[Rows from a 3D scene dataset]

Begin

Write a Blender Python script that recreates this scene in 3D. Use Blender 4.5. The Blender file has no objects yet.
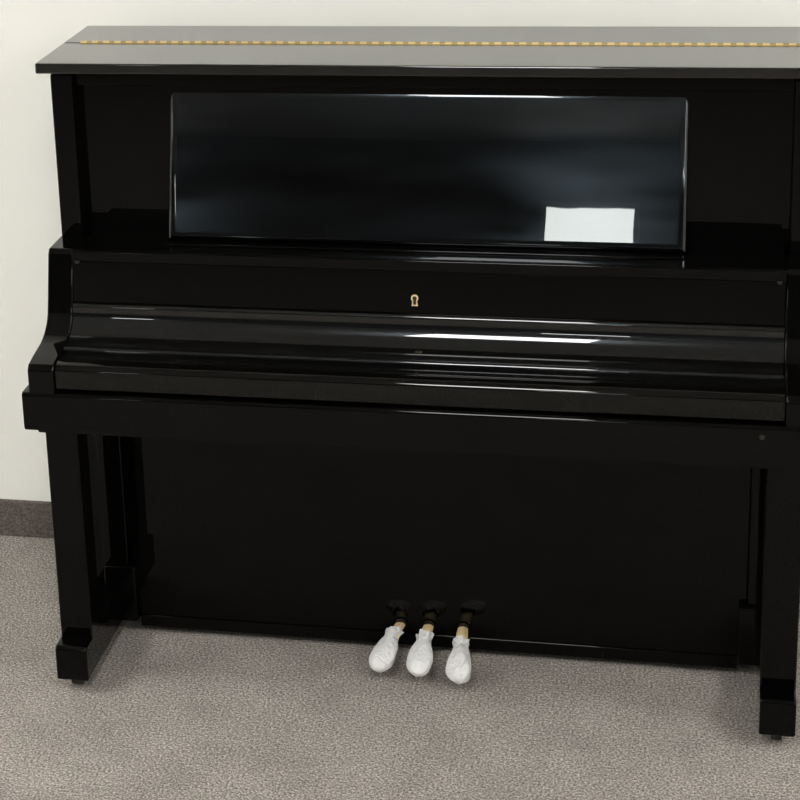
import bpy, bmesh, math, random
from mathutils import Vector, Matrix
random.seed(3)
DZ=-.04
col=bpy.context.collection
# ------------------------------------------------------------------ materials
def mat(name):
    m=bpy.data.materials.new(name); m.use_nodes=True
    return m,m.node_tree.nodes,m.node_tree.links,m.node_tree.nodes['Principled BSDF']
def simple(name,c,r=.5,metal=0,**k):
    m,n,l,b=mat(name); b.inputs['Base Color'].default_value=(*c,1); b.inputs['Roughness'].default_value=r; b.inputs['Metallic'].default_value=metal
    for a,v in k.items(): b.inputs[a.replace('_',' ')].default_value=v
    return m
def lacquer(name,haze,tint,hz_rough=.3,streak=False,base=(.0008,.0007,.0006),ior=1.27):
    m,n,l,b=mat(name)
    b.inputs['Base Color'].default_value=(*base,1)
    b.inputs['Roughness'].default_value=hz_rough
    b.inputs['Specular IOR Level'].default_value=haze
    b.inputs['Specular Tint'].default_value=(*tint,1)
    b.inputs['Coat Weight'].default_value=1
    b.inputs['Coat IOR'].default_value=ior
    b.inputs['Coat Roughness'].default_value=.008
    tc=n.new('ShaderNodeTexCoord')
    nz=n.new('ShaderNodeTexNoise'); nz.inputs['Scale'].default_value=14; nz.inputs['Detail'].default_value=1
    bp=n.new('ShaderNodeBump'); bp.inputs['Strength'].default_value=.015; bp.inputs['Distance'].default_value=.002
    l.new(tc.outputs['Object'],nz.inputs['Vector']); l.new(nz.outputs['Fac'],bp.inputs['Height']); l.new(bp.outputs['Normal'],b.inputs['Coat Normal'])
    if streak:
        mp=n.new('ShaderNodeMapping'); mp.inputs['Scale'].default_value=(1.6,1,7); mp.inputs['Rotation'].default_value=(0,.25,0)
        n2=n.new('ShaderNodeTexNoise'); n2.inputs['Scale'].default_value=1.7; n2.inputs['Detail'].default_value=4; n2.inputs['Roughness'].default_value=.55
        mr=n.new('ShaderNodeMapRange'); mr.inputs['From Min'].default_value=.35; mr.inputs['From Max'].default_value=.68
        mr.inputs['To Min'].default_value=haze*.2; mr.inputs['To Max'].default_value=haze*2.0
        l.new(tc.outputs['Object'],mp.inputs['Vector']); l.new(mp.outputs[0],n2.inputs['Vector']); l.new(n2.outputs['Fac'],mr.inputs['Value']); l.new(mr.outputs[0],b.inputs['Specular IOR Level'])
    return m
LAC=lacquer('black_lacquer',.008,(1,.97,.93))
SLIP=lacquer('key_slip_lacquer',.01,(1,.97,.93),ior=1.40)
LIDM=lacquer('lid_lacquer',.10,(1,.97,.93),.3,ior=1.8)
FALL=lacquer('fallboard_lacquer',.14,(.80,.90,1),.2,ior=1.54)
DESK=lacquer('desk_lacquer',.15,(.66,.83,1),.17,True,ior=1.42)
BRASS=simple('brass',(.92,.74,.38),.3,.85)
BRASSD=simple('aged_brass',(.50,.38,.18),.4,.85)
PBR=simple('pedal_brass',(.86,.66,.36),.5,.4)
DARK=simple('matte_black',(.006,.006,.006),.6)
STEEL=simple('dark_steel',(.05,.045,.04),.4,.8)
RUB=simple('caster_rubber',(.03,.025,.02),.6)
def wallmat(name,c,sc=60,st=.08):
    m,n,l,b=mat(name); b.inputs['Roughness'].default_value=.75
    tc=n.new('ShaderNodeTexCoord'); nz=n.new('ShaderNodeTexNoise'); nz.inputs['Scale'].default_value=sc; nz.inputs['Detail'].default_value=4
    n2=n.new('ShaderNodeTexNoise'); n2.inputs['Scale'].default_value=1.3
    mx=n.new('ShaderNodeMix'); mx.data_type='RGBA'; mx.inputs[6].default_value=(*[x*.985 for x in c],1); mx.inputs[7].default_value=(*c,1)
    bp=n.new('ShaderNodeBump'); bp.inputs['Strength'].default_value=st; bp.inputs['Distance'].default_value=.003
    l.new(tc.outputs['Object'],nz.inputs['Vector']); l.new(tc.outputs['Object'],n2.inputs['Vector']); l.new(n2.outputs['Fac'],mx.inputs[0]); l.new(mx.outputs[2],b.inputs['Base Color'])
    l.new(nz.outputs['Fac'],bp.inputs['Height']); l.new(bp.outputs['Normal'],b.inputs['Normal'])
    return m
WALL=wallmat('wall_paint',(.795,.79,.735)); CEIL=wallmat('ceiling_tile',(.5,.5,.5),120,.2)
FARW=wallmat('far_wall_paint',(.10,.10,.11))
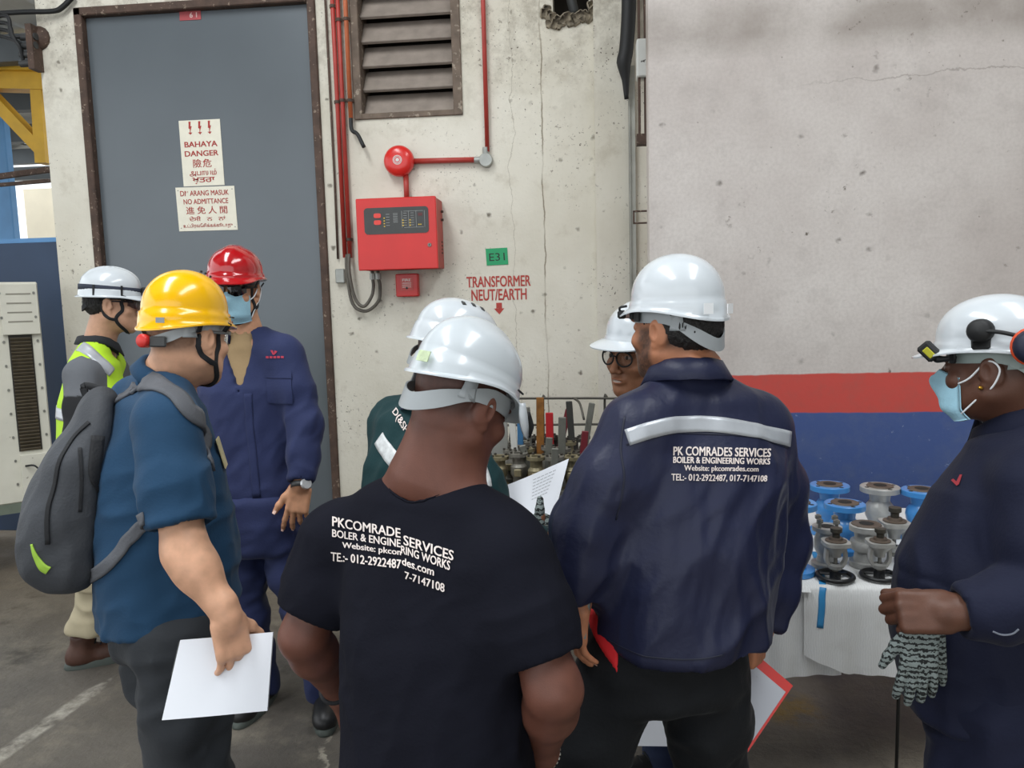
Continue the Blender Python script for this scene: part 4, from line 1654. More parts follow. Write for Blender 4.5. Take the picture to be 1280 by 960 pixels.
def chin_strap(parent, M, fwd=.035, sides=(-1, 1), rear=True, hb=None):
    for sg in sides:
        mb_ = MB()
        j = (sg * .078, .020, -.072)
        if hb is not None:
            W = lambda ps: [tuple(q) for q in to_world(np.array(ps, float), M)]
            V1, F1 = strip_on(hb, W([(sg * .084, fwd + .004, .010), (sg * .082, fwd, -.03), j, (sg * .045, .052, -.118), (0, .060, -.135)]), .014, .0025, .0015, 6)
            V2, F2 = strip_on(hb, W([(sg * .084, -.044, .006), (sg * .080, -.040, -.035), (sg * .078, -.008, -.062), j]), .013, .0025, .0015, 6)
            mb_.add(V1, F1); mb_.add(V2, F2)
            mb_.add(*(lambda b: (to_world(np.array(b.V), M), b.F))(MB().ribbon([(sg * .099, fwd + .012, .034), (sg * .086, fwd + .004, .012)], (0, 1, 0), .014, .003)))
            mb_.add(*(lambda b: (to_world(np.array(b.V), M), b.F))(MB().ribbon([(sg * .096, -.047, .024), (sg * .086, -.044, .008)], (0, 1, 0), .013, .003)))
            mk('chin_strap', mb_.V, mb_.F, M_CHIN, parent, True)
            continue
        mb_.ribbon([(sg * .098, fwd + .01, .03), (sg * .084, fwd + .002, -.02), j, (sg * .040, .048, -.112), (0, .058, -.128)], (0, 1, .2), .013, .003, 6)
        if rear:
            mb_.ribbon([(sg * .096, -.045, .02), (sg * .084, -.035, -.03), (sg * .076, -.005, -.060), j], (0, 1, .6), .012, .003, 6)
        mk('chin_strap', to_world(np.array(mb_.V), M), mb_.F, M_CHIN, parent, True)


def spectacles(parent, M, m_frame, m_lens, style='safety', name='safety_glasses'):
    mb_ = MB()
    if style == 'round':
        for sg in (-1, 1):
            pts = [(sg * .032 + .026 * math.cos(t), .108 - .010 * abs(math.cos(t)) * (1 if math.cos(t) * sg > 0 else 0), -.002 + .022 * math.sin(t)) for t in np.linspace(0, 2 * PI, 25)]
            mb_.tube(pts, .0026, 6)
        mb_.tube([(-.008, .111, .004), (0, .113, .006), (.008, .111, .004)], .0022, 6)
    else:
        pts = [(.068 * math.sin(a), .020 + .092 * math.cos(a), .016) for a in np.linspace(-1.15, 1.15, 19)]
        mb_.ribbon(pts, (0, 0, 1), .007, .003)
    for sg in (-1, 1):
        mb_.ribbon([(sg * .062, .085, .010), (sg * .076, .045, .009), (sg * .083, .0, .008), (sg * .084, -.020, -.002), (sg * .082, -.03, -.018)], (0, 0, 1), [.010, .007, .006, .005, .005], .0028, 4)
    f = mk(name, to_world(np.array(mb_.V), M), mb_.F, m_frame, parent, True)
    for sg in (-1, 1):
        if style == 'round':
            V = [(sg * .032, .108, -.002)] + [(sg * .032 + .0255 * math.cos(t), .107 - .010 * abs(math.cos(t)) * (1 if math.cos(t) * sg > 0 else 0), -.002 + .0215 * math.sin(t)) for t in np.linspace(0, 2 * PI, 24, endpoint=False)]
            Fs = [(0, 1 + i, 1 + (i + 1) % 24) for i in range(24)]
        else:
            V, Fs = [], []
            for i, a in enumerate(np.linspace(.10, 1.12, 10)):
                for k, q in enumerate(np.linspace(0, 1, 6)):
                    zt = .015; zb_ = -.026 + .014 * (i / 9) ** 2 + (.012 if i == 0 else 0)
                    V.append((sg * .068 * math.sin(a), .021 + .093 * math.cos(a) + .002 * math.sin(q * PI), zt + (zb_ - zt) * q))
            for i in range(9):
                for k in range(5):
                    Fs.append((i * 6 + k, i * 6 + k + 1, i * 6 + k + 7, i * 6 + k + 6))
        mk('lens', to_world(np.array(V), M), Fs, m_lens, f, True)
    return f


M_MASK = mat('pale_blue_mask', '#a9d8ea', .8, 0, .04, 40, bump=.15, bscale=200)


def face_mask(parent, M, nose=0.0, drop=0.0):
    V, F = [], []
    nu, nv = 33, 31
    for j in range(nv):
        v = j / (nv - 1)
        for i in range(nu):
            u = i / (nu - 1) * 2 - 1
            z = -.007 - .122 * v - drop
            a = u * 1.18
            bulge = .024 * math.exp(-(u / .30) ** 2) * math.exp(-((v - .22) / .24) ** 2)
            chin = .018 * max(0, (v - .75) / .25) ** 1.5
            pleat = .0035 * max(0, math.sin(v * PI * 3.2 + .4)) * (1 - abs(u)) ** .4 if .1 < v < .95 else 0
            puff = .013 * math.sin(min(1, v * 1.1) * PI) * (1 - u * u)
            pinch = 1 - .10 * abs(u) ** 3 * math.sin(v * PI)
            hgt = (z + .072) * (pinch if abs(u) > .5 else 1) - .072
            hgt -= .016 * abs(u) ** 1.6 * (1 - v) - .012 * abs(u) ** 2 * v
            R_ = .0765
            V.append((R_ * math.sin(a), .022 + .078 * math.cos(a) + bulge + puff + pleat - chin, hgt))
    for j in range(nv - 1):
        for i in range(nu - 1):
            k = j * nu + i
            F.append((k, k + 1, k + nu + 1, k + nu))
    n0 = len(V)
    V2 = [(x * .975, y - .003, z) for x, y, z in V]
    F2 = [tuple(n0 + q for q in f[::-1]) for f in F]
    edge = [i for i in range(nu)] + [j * nu + nu - 1 for j in range(1, nv)] + [(nv - 1) * nu + i for i in range(nu - 2, -1, -1)] + [j * nu for j in range(nv - 2, 0, -1)]
    Fe = [(edge[k], edge[(k + 1) % len(edge)], n0 + edge[(k + 1) % len(edge)], n0 + edge[k]) for k in range(len(edge))]
    o = mk('face_mask', to_world(np.array(V + V2), M), F + F2 + Fe, M_MASK, parent, True)
    m_loop = mat('white_elastic', '#e9ecee', .7)
    for sg in (-1, 1):
        mb_ = MB().tube([(sg * .072, .052, -.036 - drop), (sg * .080, .026, -.022), (sg * .087, -.012, .014), (sg * .088, -.034, -.004), (sg * .085, -.020, -.040), (sg * .080, .004, -.060), (sg * .073, .048, -.104 - drop)], .0022, 6, 6)
        mk('ear_loop', to_world(np.array(mb_.V), M), mb_.F, m_loop, o, True)
    return o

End

[REQUIREMENTS]
Reproduce only the lines running from the one that has "FARW=wallmat('far_wall_paint',(.10,.10,.11))" through the one that has "M), mb_.F, M_CHIN, parent, True)", ends included. Any pictures in that stretch should not be copied.

[RESPONSE BELOW]
FARW=wallmat('far_wall_paint',(.10,.10,.11))
Continue the Blender Python script for this scene: part 4, from line 1654. More parts follow. Write for Blender 4.5. Take the picture to be 1280 by 960 pixels.
def chin_strap(parent, M, fwd=.035, sides=(-1, 1), rear=True, hb=None):
    for sg in sides:
        mb_ = MB()
        j = (sg * .078, .020, -.072)
        if hb is not None:
            W = lambda ps: [tuple(q) for q in to_world(np.array(ps, float), M)]
            V1, F1 = strip_on(hb, W([(sg * .084, fwd + .004, .010), (sg * .082, fwd, -.03), j, (sg * .045, .052, -.118), (0, .060, -.135)]), .014, .0025, .0015, 6)
            V2, F2 = strip_on(hb, W([(sg * .084, -.044, .006), (sg * .080, -.040, -.035), (sg * .078, -.008, -.062), j]), .013, .0025, .0015, 6)
            mb_.add(V1, F1); mb_.add(V2, F2)
            mb_.add(*(lambda b: (to_world(np.array(b.V), M), b.F))(MB().ribbon([(sg * .099, fwd + .012, .034), (sg * .086, fwd + .004, .012)], (0, 1, 0), .014, .003)))
            mb_.add(*(lambda b: (to_world(np.array(b.V), M), b.F))(MB().ribbon([(sg * .096, -.047, .024), (sg * .086, -.044, .008)], (0, 1, 0), .013, .003)))
            mk('chin_strap', mb_.V, mb_.F, M_CHIN, parent, True)
            continue
        mb_.ribbon([(sg * .098, fwd + .01, .03), (sg * .084, fwd + .002, -.02), j, (sg * .040, .048, -.112), (0, .058, -.128)], (0, 1, .2), .013, .003, 6)
        if rear:
            mb_.ribbon([(sg * .096, -.045, .02), (sg * .084, -.035, -.03), (sg * .076, -.005, -.060), j], (0, 1, .6), .012, .003, 6)
        mk('chin_strap', to_world(np.array(mb_.V), M), mb_.F, M_CHIN, parent, True)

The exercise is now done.